Chizea explained that the signalling effect of the reduction was important, but warned against expecting immediate results due to the transmission lag of monetary policy. He contrasted Nigeria’s high rates with advanced economies, where interest rates remain in single digits.
He argued that inflation in Nigeria is largely driven by cost-push factors, such as food prices, energy costs, and insecurity, rather than demand-pull pressures, suggesting that aggressive rate hikes in the past had limited impact.
“The probable only main advantage might be to attract portfolio investors – hot money looking to make quick gains. And since there is an urgent need for foreign exchange inflows to stabilise the exchange rate, that was a strong attraction. Otherwise, interest rate hike is a factor cost increase, which is in itself inflationary,” he added.

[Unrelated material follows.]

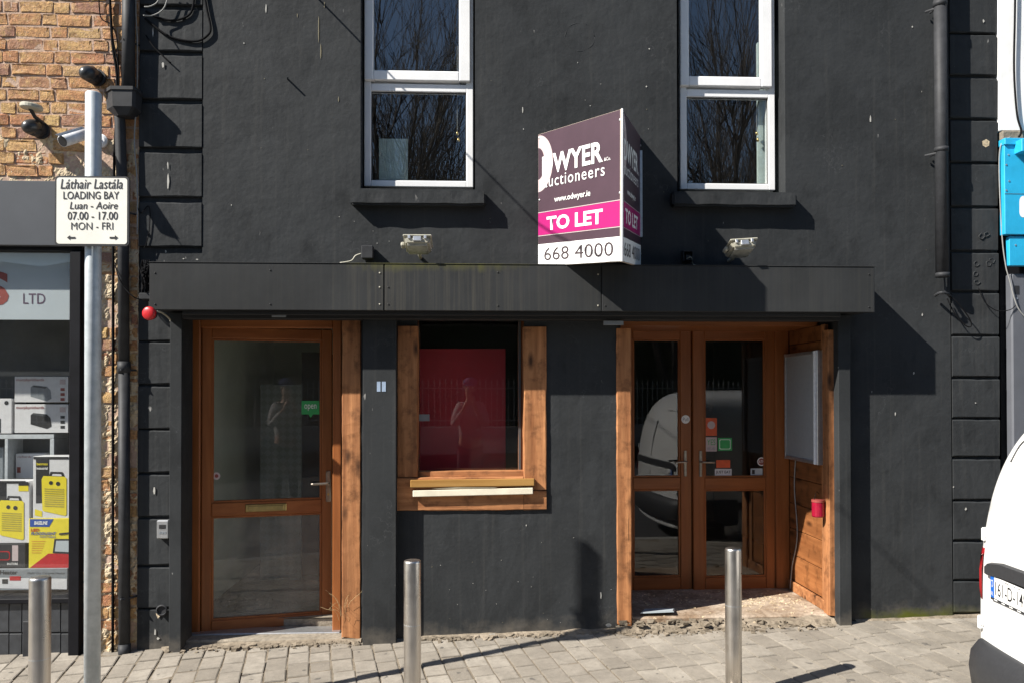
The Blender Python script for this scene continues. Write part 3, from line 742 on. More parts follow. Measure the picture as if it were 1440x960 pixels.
for h in (.2, .2, .195, .2, .205, .21, .2, .2, .2, .2):
    z1 = min(zb+h, 2.1)
    MB().box(sx+random.uniform(-.002, .002), sx+.019, .092, py_-.002, zb+.003, z1-.002).build('board', M_ply, bb, .002)
    zb = z1
    if zb >= 2.1: break
MB().box(sx-.022, sx, .09, py_-.01, fz, fz+.075).build('skirting', M_plank_h, bb, .004)
MB().box(sx-.012, sx-.0005, .0905, .15, fz+.076, 2.1).build('corner_trim', M_plank_v, bb, .003)
# double doors
dy = py_
ox0, ox1, oz0, oz1 = rect(880, 452, 1097, 831, dy)
frm = MB().box(ox0-.03, Wx(884, 600, dy), dy, dy+.07, fz, oz1+.03).box(Wx(1079, 600, dy)+.066, sx-.001, dy, dy+.07, fz, oz1+.03); each(frm, 'porch_door_frame', M_door_v, bb, .005)
MB().box(Wx(884, 600, dy), Wx(1079, 600, dy)+.066, dy+.001, dy+.07, Wz(980, 462.5, dy), oz1+.03).build('porch_door_frame_head', M_door_h, bb, .005)
def pdoor(pa, pb, ga, gb, label, hx, hs):
    t = root('door', W((pa+pb)/2, 829, dy+.01), label); t.parent = bb; y = dy+.012
    X0, X1, G0, G1 = (Wx(p, 640, y) for p in (pa, pb, ga, gb)); zT, zg, za_, zb__, zc_, zz = (Wz((pa+pb)/2, q_, y) for q_ in (464, 477, 670.5, 687.5, 811, 829))
    each(MB().box(X0, G0, y, y+.05, zz, zT).box(G1, X1, y, y+.05, zz, zT), 'stile', M_door_v, t, .005)
    each(MB().box(G0, G1, y+.001, y+.05, zg, zT).box(G0, G1, y+.001, y+.05, zb__, za_).box(G0, G1, y+.001, y+.05, zz, zc_), 'rail', M_door_h, t, .005)
    mb = MB()
    for z0, z1 in ((za_, zg), (zc_, zb__)):
        mb.box(G0, G0+.013, y+.007, y+.03, z0, z1).box(G1-.013, G1, y+.007, y+.03, z0, z1).box(G0, G1, y+.0075, y+.03, z0, z0+.013).box(G0, G1, y+.0075, y+.03, z1-.013, z1)
    each(mb, 'glazing_bead', M_door_v, t, .003)
    for z0, z1 in ((za_, zg), (zc_, zb__)): MB().box(G0-.005, G1+.005, y+.02, y+.026, z0-.005, z1+.005).build('pane', M_glass, t)
    hz = Wz(hx, 652, y); xx = Wx(hx, 652, y)
    MB().box(xx-.012, xx+.012, y-.007, y-.0003, hz-.095, hz+.105).build('handle_plate', M_handle, t, .005)
    MB().tube(smooth_path([(xx, y-.008, hz+.02), (xx, y-.045, hz+.02), (xx+hs*.02, y-.055, hz+.02), (xx+hs*.10, y-.052, hz+.018)], 4), .0075, 10).build('handle', M_handle, t, smooth=True)
    return t
d1 = pdoor(884.5, 973, 890, 957, 'left leaf of the porch double doors with one round sticker on its stile', 964, -1)
d2 = pdoor(974, 1095, 990.5, 1077.5, 'right leaf of the porch double doors carrying several stickers', 984.5, 1)
d1.rotation_euler.z = d2.rotation_euler.z = R(2.1)
q = plane_fn(dy+.0105); q1 = plane_fn(dy+.0095)
sticker(q, 'round_sticker', M_white, d1, circ(964.5, 589, 6)); lettering('Pull', q1, 960.5, 968.5, 591.5, 586.5, M_greyprint, d1)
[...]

Chizea commended the CBN for returning to what he described as “the path of professionalism” but stressed that monetary policy alone cannot tackle inflation. He called for stricter fiscal discipline, reduced budget deficits, improved security to restore agricultural output, and reliable electricity supply to ease production costs.
“The Central Bank cannot fight inflation alone. It needs the disciplined cooperation of the fiscal authorities for any meaningful impacts,” he said, urging a coordinated policy approach to achieve macroeconomic stability.
The cut marks the first reduction in Nigeria’s benchmark interest rate since 2020, following five consecutive months of easing inflationary pressures.